- WHAT YOU ARE ASKED TO DO: Extract exactly the run of lines starting at the line that holds "0.05).build('slat', MAT['plant'], root)" and ending at the line that holds "1.85).build('wall', MAT['plant'], root)", both included.

##### AVAILABLE DATA

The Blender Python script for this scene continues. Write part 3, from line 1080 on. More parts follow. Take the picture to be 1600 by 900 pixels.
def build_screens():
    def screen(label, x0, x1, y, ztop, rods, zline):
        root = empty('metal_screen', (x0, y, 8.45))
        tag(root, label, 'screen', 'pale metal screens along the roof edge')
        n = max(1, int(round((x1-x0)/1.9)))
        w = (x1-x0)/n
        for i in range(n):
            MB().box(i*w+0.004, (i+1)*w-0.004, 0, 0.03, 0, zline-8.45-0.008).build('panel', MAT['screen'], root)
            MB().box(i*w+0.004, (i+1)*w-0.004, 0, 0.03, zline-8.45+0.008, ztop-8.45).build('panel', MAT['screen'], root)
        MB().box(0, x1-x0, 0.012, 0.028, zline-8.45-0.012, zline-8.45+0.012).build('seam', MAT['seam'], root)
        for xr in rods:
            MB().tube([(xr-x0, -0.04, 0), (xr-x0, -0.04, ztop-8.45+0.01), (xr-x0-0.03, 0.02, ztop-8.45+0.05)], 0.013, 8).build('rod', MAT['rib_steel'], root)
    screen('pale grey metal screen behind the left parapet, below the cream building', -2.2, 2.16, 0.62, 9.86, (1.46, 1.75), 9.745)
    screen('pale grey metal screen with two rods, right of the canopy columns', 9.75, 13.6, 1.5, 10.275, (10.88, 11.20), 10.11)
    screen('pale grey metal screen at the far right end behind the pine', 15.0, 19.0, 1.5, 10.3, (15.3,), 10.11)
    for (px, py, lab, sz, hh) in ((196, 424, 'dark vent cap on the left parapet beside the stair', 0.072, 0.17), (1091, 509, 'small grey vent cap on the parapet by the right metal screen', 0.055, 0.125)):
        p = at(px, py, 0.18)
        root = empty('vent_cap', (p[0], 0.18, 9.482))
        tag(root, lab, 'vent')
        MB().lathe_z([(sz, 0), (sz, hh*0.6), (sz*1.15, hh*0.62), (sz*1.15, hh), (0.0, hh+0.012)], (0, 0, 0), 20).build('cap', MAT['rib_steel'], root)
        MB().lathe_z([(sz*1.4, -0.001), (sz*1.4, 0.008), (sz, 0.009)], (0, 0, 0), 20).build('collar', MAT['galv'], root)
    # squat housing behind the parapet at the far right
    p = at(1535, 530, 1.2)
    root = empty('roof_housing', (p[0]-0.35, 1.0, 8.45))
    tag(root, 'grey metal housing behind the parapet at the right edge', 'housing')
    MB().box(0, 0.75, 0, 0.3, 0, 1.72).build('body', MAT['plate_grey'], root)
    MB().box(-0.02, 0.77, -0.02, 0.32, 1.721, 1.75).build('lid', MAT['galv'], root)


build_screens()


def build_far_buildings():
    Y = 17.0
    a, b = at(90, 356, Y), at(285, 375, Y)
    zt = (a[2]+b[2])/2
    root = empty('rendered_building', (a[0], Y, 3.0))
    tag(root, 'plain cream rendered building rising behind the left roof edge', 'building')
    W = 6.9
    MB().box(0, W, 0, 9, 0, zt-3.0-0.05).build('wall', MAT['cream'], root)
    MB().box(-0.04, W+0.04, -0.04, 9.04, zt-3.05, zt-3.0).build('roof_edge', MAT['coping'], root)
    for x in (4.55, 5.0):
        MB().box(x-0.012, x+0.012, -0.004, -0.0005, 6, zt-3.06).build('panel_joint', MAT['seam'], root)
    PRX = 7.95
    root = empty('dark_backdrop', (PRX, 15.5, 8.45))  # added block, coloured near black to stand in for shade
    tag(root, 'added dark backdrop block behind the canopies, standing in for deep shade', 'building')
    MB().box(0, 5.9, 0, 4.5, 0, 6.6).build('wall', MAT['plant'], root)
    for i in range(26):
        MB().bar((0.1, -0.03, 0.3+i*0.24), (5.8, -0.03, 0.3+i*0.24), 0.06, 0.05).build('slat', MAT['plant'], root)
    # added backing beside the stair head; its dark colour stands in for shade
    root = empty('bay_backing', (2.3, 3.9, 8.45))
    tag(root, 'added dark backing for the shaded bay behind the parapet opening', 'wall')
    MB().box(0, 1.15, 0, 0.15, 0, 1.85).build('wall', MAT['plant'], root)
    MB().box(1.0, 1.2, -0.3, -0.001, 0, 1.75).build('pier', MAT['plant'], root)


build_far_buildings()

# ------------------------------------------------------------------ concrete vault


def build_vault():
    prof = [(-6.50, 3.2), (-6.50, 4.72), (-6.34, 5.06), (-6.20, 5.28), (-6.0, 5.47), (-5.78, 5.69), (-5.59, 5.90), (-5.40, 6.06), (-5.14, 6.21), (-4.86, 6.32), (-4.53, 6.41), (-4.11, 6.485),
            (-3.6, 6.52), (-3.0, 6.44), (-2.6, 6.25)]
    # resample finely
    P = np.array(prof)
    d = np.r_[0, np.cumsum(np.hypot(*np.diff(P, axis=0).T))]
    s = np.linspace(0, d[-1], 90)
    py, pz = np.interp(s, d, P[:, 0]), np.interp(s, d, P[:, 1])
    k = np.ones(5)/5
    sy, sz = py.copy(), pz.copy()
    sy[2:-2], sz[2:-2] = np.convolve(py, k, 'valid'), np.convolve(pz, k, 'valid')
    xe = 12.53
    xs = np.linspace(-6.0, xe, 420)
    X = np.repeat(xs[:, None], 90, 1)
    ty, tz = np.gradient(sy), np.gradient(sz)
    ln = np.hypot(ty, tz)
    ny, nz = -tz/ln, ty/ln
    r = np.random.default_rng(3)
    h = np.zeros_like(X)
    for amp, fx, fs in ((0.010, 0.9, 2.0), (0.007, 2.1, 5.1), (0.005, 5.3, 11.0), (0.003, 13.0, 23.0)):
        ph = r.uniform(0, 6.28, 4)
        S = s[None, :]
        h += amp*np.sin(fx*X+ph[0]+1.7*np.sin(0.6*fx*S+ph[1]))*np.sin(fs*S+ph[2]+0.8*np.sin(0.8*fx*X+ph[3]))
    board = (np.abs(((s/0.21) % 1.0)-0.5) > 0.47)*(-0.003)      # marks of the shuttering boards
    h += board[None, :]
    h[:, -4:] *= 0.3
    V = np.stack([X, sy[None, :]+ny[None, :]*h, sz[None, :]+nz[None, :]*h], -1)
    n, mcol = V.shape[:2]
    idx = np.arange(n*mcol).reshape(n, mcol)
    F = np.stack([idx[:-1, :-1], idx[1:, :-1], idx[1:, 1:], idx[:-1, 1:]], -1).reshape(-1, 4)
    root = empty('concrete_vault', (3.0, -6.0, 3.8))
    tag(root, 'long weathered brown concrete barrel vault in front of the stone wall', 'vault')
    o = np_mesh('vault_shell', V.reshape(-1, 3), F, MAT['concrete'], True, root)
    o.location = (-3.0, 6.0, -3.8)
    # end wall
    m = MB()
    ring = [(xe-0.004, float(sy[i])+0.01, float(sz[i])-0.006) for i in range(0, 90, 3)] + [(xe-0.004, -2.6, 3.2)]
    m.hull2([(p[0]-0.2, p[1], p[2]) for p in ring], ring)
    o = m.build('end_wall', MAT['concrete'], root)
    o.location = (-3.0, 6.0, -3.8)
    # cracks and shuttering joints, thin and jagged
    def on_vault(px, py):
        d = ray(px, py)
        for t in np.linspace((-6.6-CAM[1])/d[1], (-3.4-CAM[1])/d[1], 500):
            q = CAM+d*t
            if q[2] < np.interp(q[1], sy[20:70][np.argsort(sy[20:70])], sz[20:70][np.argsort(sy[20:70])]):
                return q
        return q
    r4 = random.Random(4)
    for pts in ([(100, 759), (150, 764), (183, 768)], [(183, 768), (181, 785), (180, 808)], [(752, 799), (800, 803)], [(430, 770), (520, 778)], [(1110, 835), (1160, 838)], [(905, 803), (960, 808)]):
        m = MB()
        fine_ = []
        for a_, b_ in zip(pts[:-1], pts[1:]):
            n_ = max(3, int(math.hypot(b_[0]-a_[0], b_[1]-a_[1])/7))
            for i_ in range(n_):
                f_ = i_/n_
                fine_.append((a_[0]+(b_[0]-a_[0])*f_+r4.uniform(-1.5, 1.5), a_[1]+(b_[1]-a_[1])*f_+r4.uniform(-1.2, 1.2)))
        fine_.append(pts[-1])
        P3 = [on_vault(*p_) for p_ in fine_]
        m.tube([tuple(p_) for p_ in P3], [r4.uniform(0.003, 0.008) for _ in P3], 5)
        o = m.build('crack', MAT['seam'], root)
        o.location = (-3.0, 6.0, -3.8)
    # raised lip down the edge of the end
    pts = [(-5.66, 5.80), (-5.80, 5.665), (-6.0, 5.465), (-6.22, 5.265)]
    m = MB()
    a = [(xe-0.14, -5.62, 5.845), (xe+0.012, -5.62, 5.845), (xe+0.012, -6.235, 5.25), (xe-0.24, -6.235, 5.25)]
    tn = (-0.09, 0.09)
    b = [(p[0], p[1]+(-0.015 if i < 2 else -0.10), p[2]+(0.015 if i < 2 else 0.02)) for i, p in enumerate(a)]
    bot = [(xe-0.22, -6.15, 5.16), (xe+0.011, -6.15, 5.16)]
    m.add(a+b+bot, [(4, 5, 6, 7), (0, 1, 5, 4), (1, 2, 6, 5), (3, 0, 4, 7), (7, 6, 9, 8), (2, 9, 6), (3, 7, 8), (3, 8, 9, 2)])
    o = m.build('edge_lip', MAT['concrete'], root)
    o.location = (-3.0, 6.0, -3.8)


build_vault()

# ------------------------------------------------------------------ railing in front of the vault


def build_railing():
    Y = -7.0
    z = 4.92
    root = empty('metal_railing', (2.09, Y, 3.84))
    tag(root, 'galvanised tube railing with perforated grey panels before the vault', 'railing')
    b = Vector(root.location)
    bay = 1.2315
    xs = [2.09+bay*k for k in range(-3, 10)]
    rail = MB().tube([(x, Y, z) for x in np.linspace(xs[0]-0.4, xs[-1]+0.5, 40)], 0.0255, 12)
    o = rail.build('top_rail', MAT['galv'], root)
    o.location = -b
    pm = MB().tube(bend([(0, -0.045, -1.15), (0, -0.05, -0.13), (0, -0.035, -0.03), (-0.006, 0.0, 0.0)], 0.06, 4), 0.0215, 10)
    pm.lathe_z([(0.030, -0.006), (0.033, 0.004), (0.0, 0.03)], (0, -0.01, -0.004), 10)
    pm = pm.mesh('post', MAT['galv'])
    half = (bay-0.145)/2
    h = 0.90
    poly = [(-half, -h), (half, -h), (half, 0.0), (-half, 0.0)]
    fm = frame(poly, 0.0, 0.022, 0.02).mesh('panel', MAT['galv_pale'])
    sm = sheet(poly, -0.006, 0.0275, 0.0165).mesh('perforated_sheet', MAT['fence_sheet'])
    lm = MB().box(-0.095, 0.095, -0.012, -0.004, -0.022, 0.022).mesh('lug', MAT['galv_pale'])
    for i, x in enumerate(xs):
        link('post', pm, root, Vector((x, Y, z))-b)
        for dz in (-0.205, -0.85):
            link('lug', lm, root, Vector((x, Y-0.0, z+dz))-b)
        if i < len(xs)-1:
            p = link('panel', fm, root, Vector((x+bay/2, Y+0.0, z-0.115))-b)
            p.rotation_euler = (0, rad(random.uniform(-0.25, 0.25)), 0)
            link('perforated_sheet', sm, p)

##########

- EXPECTED ANSWER:
        MB().bar((0.1, -0.03, 0.3+i*0.24), (5.8, -0.03, 0.3+i*0.24), 0.06, 0.05).build('slat', MAT['plant'], root)
    # added backing beside the stair head; its dark colour stands in for shade
    root = empty('bay_backing', (2.3, 3.9, 8.45))
    tag(root, 'added dark backing for the shaded bay behind the parapet opening', 'wall')
    MB().box(0, 1.15, 0, 0.15, 0, 1.85).build('wall', MAT['plant'], root)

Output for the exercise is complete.